Bay Area Kayaker Survives Great White Attack

A Bay Area kayaker lived a real life shark tale and survived to talk about it.

Adam Coca, 45, came face-to-face with a great white shark over the weekend while kayaking near Pigeon Point off the San Mateo Coast. The Pinole resident was fishing in his kayak near Bean Hollow State Beach, in an area known as the "Red Triangle," where great white shark sightings are not uncommon when the shark chomped down onto the bottom of his 13-foot boat with its sharp teeth.

"I guess I'm falling out and the kayak is being pushed right onto my chest right here." Coca demonstrated for us. "So I am ultimately like this -- hanging onto the kayak -- and he's up there and I guess my feet are just dangling like this in the water."

Coca said the shark flipped his kayak over as the two locked eyes. He managed to climb on top of the flipped kayak as the encounter continued. He said he used the paddle to distract the shark. That's when he saw the image nobody ever wants to see first-hand -- the inside of a great white's mouth.

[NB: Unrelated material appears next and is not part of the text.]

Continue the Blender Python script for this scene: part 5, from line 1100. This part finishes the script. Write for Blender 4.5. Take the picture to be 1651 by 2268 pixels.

"He raises up out of the water and turns around and goes, 'bam!' and smashes on the paddle then takes off," Coca said.

Seconds after the attack, Coca's friends came to his rescue. He survived the attack with just a cut above his foot. His wetsuit bootie is torn and the bottom of his kayak bears the bite marks that tell the tale his near-death experience. They measure 18 inches long -- two inches between each tooth mark.

As scary as it was, the encounter didn't really sink into Coca's mind right away.

"It started to settle in the next day," Coca said, "when I realized how close I came to at least losing a foot, a limb or even my life."

Coca's planning to go right back to where the shark encounter took place -- just as soon as he buys a new kayak.